Truck of Doom/Cliff of (not) Doom/Piscine de la Renaissance

Seo In Gook et Park Bo Young dans Doom at your service (2021)
Quand on veut faire mourir un ou plusieurs personnage(s), souvent au début d’un drama, rien de tel que le bon vieux Truck of Doom (Camion de la Mort), cousin du Truck-kun très actif dans les animes qui expédie des protagonistes désabusés dans des mondes parallèles. Je ne sais pas si c’est la peine de tout réexpliquer compte tenu de sa grande réputation, mais en gros c’est un moyen facile pour les scénaristes et réalisateurs d’intégrer une scène tragique de décès, accidentel ou commandité, en faisant entrer un gros camion en collision avec le personnage visé ou son véhicule. Truck of Doom n’est pas subtil mais il fait le job : la scène n’est pas très dure à tourner, et visuellement le rendu est à la fois impressionnant, simple à comprendre et expéditif.

Les falaises de Buyongdae
Les fans se sont rendus compte qu’il existe un pendant dans les sageuks, mais à la fonction inverse : le Cliff of (not) Doom que j’aime bien appeler “Falaise de la survivance”, une falaise qui apparaît inévitablement quand les héros sont acculés par les méchants (souvent il s’agit des falaises de Buyongdae), et de laquelle ils se jettent pour leur échapper. Pas d’hydrocution ni de corps broyés sur les rochers : à Kdrama-land, les falaises et la mer ou la rivière en contrebas sont les meilleurs sorties de secours (très bon moyen de se faire passer pour mort et revenir quelques années plus tard pour se venger). En bonus on peut enchaîner avec une scène de “bassin/piscine de la renaissance” (en théorie les personnages sont dans la mer ou la rivière, mais on devine que c’est une piscine), une scène où le personnage principal plonge, perd conscience et ressort (après une période absurdement longue), sauvé des eaux, pour symboliser une renaissance, ou un moment magique transitionnel (comme dans Lovers of the Red Sky ou Scarlet Heart).
“Wrist-grab”, “Piggyback-ride”, “back-hug”, “fish kiss”…

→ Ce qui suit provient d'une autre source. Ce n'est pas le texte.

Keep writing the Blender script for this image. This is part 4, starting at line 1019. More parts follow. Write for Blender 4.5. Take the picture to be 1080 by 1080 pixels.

Kim Soo Hyun et Seo Ye Ji dans It’s Okay to not be Okay (2020)
Les romances sud-coréennes ont développé leur langage cinématographique pour signifier une évolution de la relation entre les protagonistes. Ainsi le “wrist-grab” (prise par le poignet) trahit l’impulsion d’emmener l’être aimé à l’écart, le “piggyback-ride” (porter quelqu’un sur son dos) signale une première marque de confiance et d’entraide, le “back-hug” (câlin de dos) un désir de proximité quand les temps sont durs et que les héros ne peuvent pas être ensemble, le “fish kiss” (bisous de poisson) un premier baiser chaste, les lèvres fermées. Il y en a d’autres. Ils sont si reconnaissables qu’ils sont largement parodiés, par exemple dans cette publicité japonaise pour la marque de soju chamisul.